Roosevelt craignait que l'Allemagne n'exploite la crise vénézuélienne pour s'emparer de bases navales stratégiques contrôlant les voies maritimes des Caraïbes et, en particulier, l'accès au canal stratégique qu'il projetait de construire à travers l'isthme d'Amérique centrale, reliant l'Atlantique et le Pacifique. Il lança un ultimatum à l'Allemagne, qui devait accepter la médiation américaine et retirer ses navires de guerre.
Le président américain informa l'ambassadeur allemand que Washington rassemblait sa propre armada au large de Porto Rico, sous le commandement de l'amiral George Dewey, célèbre pour sa victoire décisive contre la flotte espagnole dans la bataille de la baie de Manille en 1898, aux Philippines. Face à la perspective d'une guerre contre les États-Unis dans des conditions où il lui serait difficile de ravitailler ou de renforcer sa flotte, l'Allemagne se retira.
Le conflit vénézuélien s'est avéré crucial dans l'élaboration de ce qui est devenu le corollaire Roosevelt à la doctrine Monroe et fut annoncé par le président américain dans son discours annuel au Congrès en 1904. Cela était dû en grande partie au fait que les puissances européennes qui avaient mis en œuvre le blocus, après avoir porté leur affaire devant la Cour permanente d'arbitrage de La Haye, avaient bénéficié d'un traitement préférentiel par rapport aux États-Unis en matière de règlement des créances.
Empreint d'arrogance impérialiste, le discours de Roosevelt laissait entendre que les nations latino-américaines qui se comportaient «avec une efficacité et une décence raisonnables» n'avaient rien à craindre des États-Unis. Il ajoutait cependant: «Des injustices chroniques, ou une impuissance entraînant un relâchement général des liens de la société civilisée, peuvent, en Amérique comme ailleurs, nécessiter en fin de compte l'intervention d'une nation civilisée. »
Roosevelt indiquait clairement que l'impérialisme américain s'arrogeait le droit exclusif d'exercer un «pouvoir de police international» dans l'hémisphère occidental. Si les pays d'Amérique latine devaient être «corrigés», leurs ports bombardés, leurs citoyens massacrés et leurs bureaux douaniers saisis, ce seraient les États-Unis qui s'en chargeraient, et non leurs rivaux européens.

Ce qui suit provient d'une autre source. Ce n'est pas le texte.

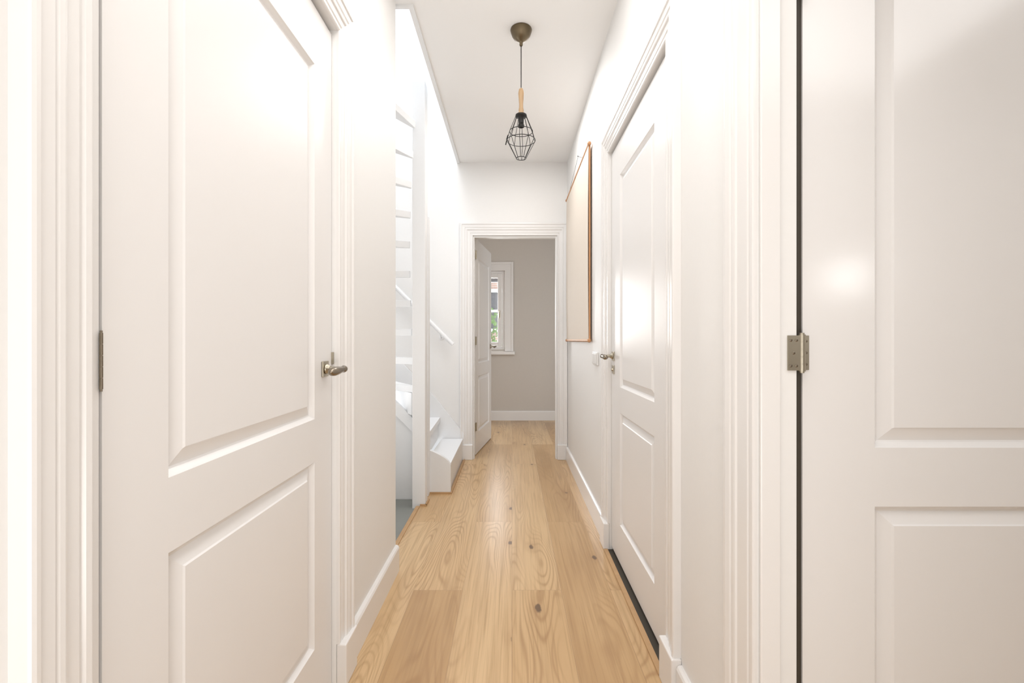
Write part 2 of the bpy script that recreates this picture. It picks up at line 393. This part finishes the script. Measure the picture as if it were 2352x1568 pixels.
# ------------------------------------------------------------------ window in far room
W1 = empty('window_1', (-.41, RB, WZ0), ST, 'small white framed window with a handle and deep sill', 'window')
b = B(); cw = .118
for (x0, x1, z0, z1) in ((WX0-cw, WX0, WZ0-.03, WZ1+cw), (WX1, WX1+cw, WZ0-.03, WZ1+cw), (WX0, WX1, WZ1, WZ1+cw)):
    b.box(x0, x1, RB-.018, RB-.001, z0, z1)
b.box(WX0-cw, WX0-cw+.03, RB-.03, RB-.018, WZ0-.03, WZ1+cw); b.box(WX1+cw-.03, WX1+cw, RB-.03, RB-.018, WZ0-.03, WZ1+cw)
b.box(WX0-cw+.03, WX1+cw-.03, RB-.03, RB-.018, WZ1+cw-.03, WZ1+cw)
adopt(b.done('casing', M_TRIM, bevel=.002), W1)
adopt(B().box(WX0-cw-.02, WX1+cw+.02, RB-.06, RB-.001, WZ0-.075, WZ0-.032).done('sill', M_TRIM, bevel=.004), W1)
def rectframe(b, x0, x1, z0, z1, t, y0, y1):
    b.box(x0, x0+t, y0, y1, z0, z1); b.box(x1-t, x1, y0, y1, z0, z1); b.box(x0+t, x1-t, y0, y1, z0, z0+t); b.box(x0+t, x1-t, y0, y1, z1-t, z1)
b = B(); rectframe(b, WX0+.002, WX1-.002, WZ0+.002, WZ1-.002, .035, RB+.02, RB+.09)
adopt(b.done('frame', M_TRIM, bevel=.002), W1)
b = B(); rectframe(b, WX0+.039, WX1-.039, WZ0+.039, WZ1-.039, .06, RB+.012, RB+.065)
sash = b.done('sash', M_TRIM, bevel=.003); adopt(sash, W1)
b = B(); b.box(WX1-.085, WX1-.065, RB+.004, RB+.0115, 1.43, 1.53); b.tube((WX1-.075, RB+.004, 1.51), (WX1-.075, RB-.03, 1.51), .007); b.tube((WX1-.075, RB-.03, 1.515), (WX1-.085, RB-.03, 1.40), .008, .006)
b.done('window_handle', M_NICK).parent = sash
adopt(B().box(WX0+.1, WX1-.1, RB+.035, RB+.04, WZ0+.1, WZ1-.1).done('glass', M_GLASS), W1)
adopt(B().box(WX0+.1, WX1-.1, RB+.067, RB+.10, WZ1-.15, WZ1-.1).done('roller_blind', M_STEELWIN, label='dark rolled-up blind'), W1)
H = empty('brick_house', (-1, 14, -1), None, 'red brick house across the garden with a white window', 'house')
adopt(B().box(-6, 4, 14, 15, -3, 6).done('facade', M_BRICK), H)
for (x0, z0) in ((-1.0, 1.35), (-2.6, 1.0), (-1.0, 3.4)):
    b = B(); rectframe(b, x0, x0+.9, z0, z0+1.3, .1, 13.93, 13.999); b.box(x0+.1, x0+.8, 13.94, 13.99, z0+.6, z0+.68)
    adopt(b.done('house_window', M_PLAST), H)
    adopt(B().box(x0+.1, x0+.8, 13.975, 13.998, z0+.1, z0+1.2).done('window_pane', M_STEELWIN), H)
b = B()
for i in range(1800):
    t = random.random()*6.283; p = math.acos(random.uniform(-1, 1)); r = .9*random.random()**.33
    c = Vector((-.85+r*math.sin(p)*math.cos(t), 9.5+.8*r*math.sin(p)*math.sin(t), .75+1.3*r*math.cos(p)))
    u = Vector([random.uniform(-1, 1) for _ in range(3)]).normalized()*.05; w = u.orthogonal().normalized()*.03
    b.bm.faces.new([b.bm.verts.new(c+q) for q in (-u, w, u, -w)])
for i in range(5):
    b.tube((-.85, 9.5, -1), (-.85+random.uniform(-.4,.4), 9.5+random.uniform(-.3,.3), .9), .03, .01, 6)
b.done('garden_shrub', M_LEAF, label='leafy green garden shrub outside the window', cat='shrub')

# ------------------------------------------------------------------ staircase
S = empty('staircase', (-.63, 3.4, 0), None, 'white painted winding staircase with open treads around a square newel post', 'staircase')
NX, NY = -.63, 3.165
adopt(B().box(-.675, -.587, 3.12, 3.21, -.05, 2.87).done('newel_post', M_STAIR, bevel=.003), S)
RZ = CH/14
X0, Y1, Y0 = -1.645, 4.305, 2.315
def hit(a):
    c, s_ = math.cos(a), math.sin(a); t = 1e9
    if c < -1e-6: t = min(t, (X0-NX)/c)
    if s_ > 1e-6: t = min(t, (Y1-NY)/s_)
    if s_ < -1e-6: t = min(t, (Y0-NY)/s_)
    return Vector((NX+c*t, NY+s_*t, 0))
angs = [92, 108] + [124+13*i for i in range(11)]
corners = [(math.atan2(Y1-NY, X0-NX), Vector((X0, Y1, 0))), (math.atan2(Y0-NY, X0-NX)+2*math.pi, Vector((X0, Y0, 0)))]
b = B(); b.box(-.655, -.457, 3.395, 4.30, RZ-.032, RZ)
adopt(b.done('tread', M_STAIR, bevel=.004), S)
adopt(B().box(-.475, -.461, 3.395, 4.30, 0.001, RZ-.033).done('riser', M_STAIR), S)
for k in range(12):
    a0 = math.radians(angs[k]-2.0 if k else angs[k]); a1 = math.radians(angs[k+1])
    z = RZ*(k+2)
    n = Vector((math.cos(a0), math.sin(a0), 0)); m_ = Vector((math.cos(a1), math.sin(a1), 0))
    pts = [Vector((NX, NY, 0))+n*.068, hit(a0)]
    for ca, cp in corners:
        if a0 < ca < a1: pts.append(cp.copy())
    pts += [hit(a1), Vector((NX, NY, 0))+m_*.068]
    b = B(); b.prism([(p.x, p.y, z-.046) for p in pts], (0, 0, .046))
    adopt(b.done('tread', M_STAIR, bevel=.003), S)
    if k < 3:
        q0 = Vector((NX, NY, 0))+n*.075; q1 = hit(a0)*.995+q0*.005; tt = Vector((-n.y, n.x, 0))*.016
        off = Vector((-n.y, n.x, 0))*.02
        b = B(); b.prism([(p.x, p.y, z-RZ+.0005) for p in (q0+off, q1+off, q1+off+tt, q0+off+tt)], (0, 0, RZ-.0465-.001))
        adopt(b.done('riser', M_STAIR), S)
cv = [(-.447-.153*t, .205+.11*(t**.55 if t > 0 else 0)) for t in [i/8 for i in range(9)]]
b = B(); b.prism([(-.600, 3.363, 0.001), (-.447, 3.363, 0.001)]+[(x, 3.363, z) for x, z in cv], (0, .03, 0))
adopt(b.done('stringer', M_STAIR, bevel=.002), S)
b = B(); b.prism([(-.447, 4.307, 0.001), (-.447, 4.307, .24), (-.70, 4.307, .56), (-1.3, 4.307, 1.2), (-1.64, 4.307, 1.5), (-1.64, 4.307, .9), (-.9, 4.307, .1), (-.9, 4.307, .001)], (0, .021, 0))
adopt(b.done('stringer', M_STAIR, bevel=.002), S)
adopt(B().box(-.617, -.598, 3.30, 3.36, 0.001, 2.0).done('side_post', M_STAIR, bevel=.002), S)
def zt(x): return .53+(-.70-x)*1.0
b = B(); b.prism([(-.68, 3.305, -.06), (-.68, 3.305, zt(-.68)-.06), (-1.4, 3.305, zt(-1.4)-.06), (-1.64, 3.305, zt(-1.64)-.06), (-1.64, 3.305, -.06)], (0, .018, 0))
adopt(b.done('under_stair_panel', M_STAIR), S)
b = B(); b.prism([(-.68, 3.27, zt(-.68)-.07), (-.68, 3.27, zt(-.68)+.03), (-1.64, 3.27, zt(-1.64)+.03), (-1.64, 3.27, zt(-1.64)-.07)], (0, .034, 0))
adopt(b.done('stringer', M_STAIR, bevel=.002), S)
b = B(); b.box(-.615, -.437, 3.350, 3.362, 0, .012); b.box(-.446, -.437, 3.362, 4.29, 0, .012); b.box(-.586, -.575, 3.10, 3.22, 0, .012); b.box(-.62, -.575, 3.105, 3.116, 0.0, .012)
adopt(b.done('base_bead', M_EDGEW, label='oak bead at the foot of the stairs'), S)
HR = empty('handrail', (-.55, 4.3, 1.07), None, 'white wall-mounted stair handrail on brackets', 'handrail')
b = B(); b.tube((-.545, 4.262, 1.075), (-1.5, 4.262, 2.03), .019, .019, 16); adopt(b.done('rail', M_STAIR), HR)
for x in (-.66, -1.3):
    z = 1.075+(-.545-x); b = B(); b.tube((x, 4.262, z-.018), (x, 4.29, z-.05), .006); b.tube((x, 4.29, z-.05), (x, 4.3295, z-.05), .006); b.tube((x, 4.325, z-.05), (x, 4.3297, z-.05), .02)
    adopt(b.done('bracket', M_STAIR), HR)

# ------------------------------------------------------------------ pendant
px, py = .049, 2.479
P = empty('pendant_lamp', (px, py, CH), None, 'pendant with black wire cage, wooden handle and bronze ceiling cup', 'lamp')
def A(o): return adopt(o, P)
A(B().lathe([(.057,0),(.058,-.004),(.056,-.012),(.050,-.030),(.040,-.046),(.026,-.058),(.012,-.066),(.009,-.070),(.009,-.084),(.006,-.088)], (px, py, CH-.0005), (0,0,1), 40).done('ceiling_cup', M_BRASS))
A(B().tube((px, py, CH-.088), (px, py, 2.462), .0026, n=10).done('cord', M_BLACK))
A(B().lathe([(.006,2.470),(.012,2.464),(.0145,2.452),(.0155,2.440),(.0135,2.415),(.011,2.385),(.0115,2.365),(.0145,2.350),(.0125,2.345),(.0155,2.338),(.0155,2.328)], (px, py, 0), (0,0,1), 24).done('wooden_handle', M_HAND))
A(B().lathe([(.030,2.327),(.031,2.322),(.028,2.316),(.015,2.312),(.014,2.275),(.017,2.273),(.017,2.262),(.012,2.260),(.012,2.270)], (px, py, 0), (0,0,1), 24).done('socket', M_BLACK))
b = B(); lv = [(.029, 2.318), (.062, 2.238), (.076, 2.190), (.026, 2.094)]
for r, z in lv: b.ring((px, py, z), r, .0019)
for i in range(10):
    t = 2*math.pi*(i+.3)/10
    for (r0, z0), (r1, z1) in zip(lv, lv[1:]):
        b.tube((px+r0*math.cos(t), py+r0*math.sin(t), z0), (px+r1*math.cos(t), py+r1*math.sin(t), z1), .0016, n=6)
b.tube((px-.076, py, 2.195), (px-.083, py-.004, 2.165), .003, n=6); b.tube((px-.070, py-.01, 2.215), (px-.078, py-.012, 2.19), .003, n=6)
A(b.done('cage', M_BLACK))

# ------------------------------------------------------------------ scroll
SC = empty('wall_scroll', (.50, 3.6, 1.11), None, 'blank beige hanging scroll with wooden rods on the white wall', 'wall hanging')
y0, y1 = 3.0, 4.20
b = B(); nn = 24; top, bot = 2.39, 1.115
V = []
for i in range(nn+1):
    z = bot+(top-bot)*i/nn; x = .497-.004*math.sin(math.pi*i/nn)
    V.append([b.bm.verts.new((x+dx, y, z)) for dx in (0, .0015) for y in (y0, y1)])
for i in range(nn):
    a, c = V[i], V[i+1]
    for q in ((0,1),(3,2),(2,0),(1,3)): b.bm.faces.new((a[q[0]], a[q[1]], c[q[1]], c[q[0]]))
adopt(b.done('sheet', M_PAPER), SC)
b = B(); b.box(.4995, .510, y0-.003, y0+.012, bot, top)
adopt(b.done('edge_band', M_ROD, label='brown edge of the scroll'), SC)
for z in (top, bot):
    b = B(); b.lathe([(.006,-.025),(.012,-.020),(.013,-.010),(.009,0),(.009,1.20),(.013,1.21),(.012,1.22)], (.500, y0, z), (0,1,0), 16)
    adopt(b.done('rod', M_ROD), SC)
b = B(); b.tube((.502, y0+.25, top+.01), (.516, 3.6, 2.55), .0012, n=6); b.tube((.516, 3.6, 2.55), (.502, y1-.1, top+.01), .0012, n=6); b.tube((.519, 3.6, 2.55), (.510, 3.6, 2.552), .003, n=8)
adopt(b.done('hanging_cord', M_BLACK), SC)

SW = empty('light_switch', (.519, 2.84, 1.0), None, 'white double light switch on the wall beside the door', 'light switch')
adopt(B().box(.508, .5195, 2.765, 2.915, .965, 1.045).done('plate', M_PLAST, bevel=.003), SW)
for yy in (2.773, 2.843):
    adopt(B().box(.503, .5082, yy, yy+.063, .974, 1.036).done('rocker', M_PLAST, bevel=.002), SW)

# ------------------------------------------------------------------ lights
def area(name, loc, rot, sx, sy, p, col=(1, 1, 1)):
    d = bpy.data.lights.new(name, 'AREA'); d.shape = 'RECTANGLE'; d.size = sx; d.size_y = sy; d.energy = p; d.color = col
    o = bpy.data.objects.new(name, d); COL.objects.link(o); o.location = loc; o.rotation_euler = rot; return o
R = math.radians
area('skylight_light', (-1.07, 3.3, 5.05), (0, 0, 0), .8, 1.6, 38, (.84, .91, 1))
area('stairwell_side_fill', (-1.60, 3.1, 1.2), (0, R(-125), 0), 1.6, 1.5, 9, (.97, .985, 1))  # added fill aimed at right wall and ceiling; no window modelled here
area('stairwell_up_fill', (-1.2, 2.72, .05), (R(180), 0, 0), .6, .7, .8, (1, 1, 1))  # added fill that brightens the tread undersides from below
area('hall_back_fill', (-.05, -1.45, 1.6), (R(90), 0, 0), 1.0, 1.8, 4.5, (1, .995, .99))  # unseen fill added behind the camera to brighten the hall
area('hall_up_fill', (0, -.7, .5), (R(145), 0, 0), .8, .8, 9.5, (1, .995, .99))  # unseen upward fill added behind the camera to lift the ceiling
area('ceiling_fill', (0, .8, 2.76), (0, 0, 0), .6, 2.4, 16, (1, .995, .99))  # added soft fill evening out the near hall, no fixture there
area('ceiling_fill_middle', (0.1, 3.2, 2.77), (0, 0, 0), .4, 1.0, 8.5, (1, 1, 1))  # added fill for the middle of the hall, not a fixture
area('side_room_light', (2.46, -1.4, 1.58), (R(90), 0, R(18)), .20, .22, 1.8, (1, 1, 1))
area('side_room_ceiling_fill', (1.8, -.4, 2.75), (0, 0, 0), 1.2, 1.2, 13.5, (1, .995, .99))  # unseen fill added to brighten the open door, no fixture
area('far_room_light', (-.41, RB+.13, 1.5), (R(-90), 0, 0), .5, .9, 25, (1, .99, .98))
w = bpy.data.worlds.new('World'); scene.world = w; w.use_nodes = True
w.node_tree.nodes['Background'].inputs[0].default_value = (.9, .95, 1, 1)
w.node_tree.nodes['Background'].inputs[1].default_value = 1.6

cam = bpy.data.cameras.new('camera'); co = bpy.data.objects.new('camera', cam); COL.objects.link(co)
co.location = (0, 0, CAMZ); co.rotation_euler = (R(90), 0, 0)
cam.sensor_width = 36; cam.lens = F/2352*36; cam.shift_y = -4/2352; cam.clip_start = .02
scene.camera = co
scene.view_settings.view_transform = 'Standard'
scene.view_settings.exposure = 0.33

Le corollaire étendu de la doctrine Monroe proclamé par Roosevelt fut rapidement exécuté à travers une vague d'interventions, d'invasions et d'occupations. Cette offensive impérialiste fut résumée succinctement par le major-général du Corps des Marines, Smedley Butler, en 1935. Revenant sur ses 33 années de carrière chez les Marines, Butler déclara:
J'ai passé l'essentiel de ma vie comme homme de main haut de gamme pour le monde des affaires, Wall Street et les banquiers. Bref, j'étais un racketteur, un gangster au service du capitalisme. En 1914, j'ai contribué à sécuriser le Mexique, et notamment Tampico, pour les intérêts pétroliers américains. J'ai aidé à faire d'Haïti et de Cuba des lieux sûrs pour que les gars de la National City Bank puissent y collecter les recettes. J'ai participé au viol d'une demi-douzaine de républiques d'Amérique centrale au profit de Wall Street. De 1902 à 1912, j'ai contribué à assainir le Nicaragua pour la banque internationale Brown Brothers. En 1916, j'ai apporté la lumière à la République dominicaine pour les intérêts sucriers américains. En 1903, j'ai aidé à rendre le Honduras favorable aux compagnies fruitières américaines. En Chine, en 1927, j'ai veillé à ce que la Standard Oil puisse poursuivre ses activités sans encombre. Avec le recul, j'aurais peut-être pu donner quelques conseils à Al Capone. Il n'a réussi qu'à mener ses activités criminelles sur trois districts. Moi, j'opérais sur trois continents.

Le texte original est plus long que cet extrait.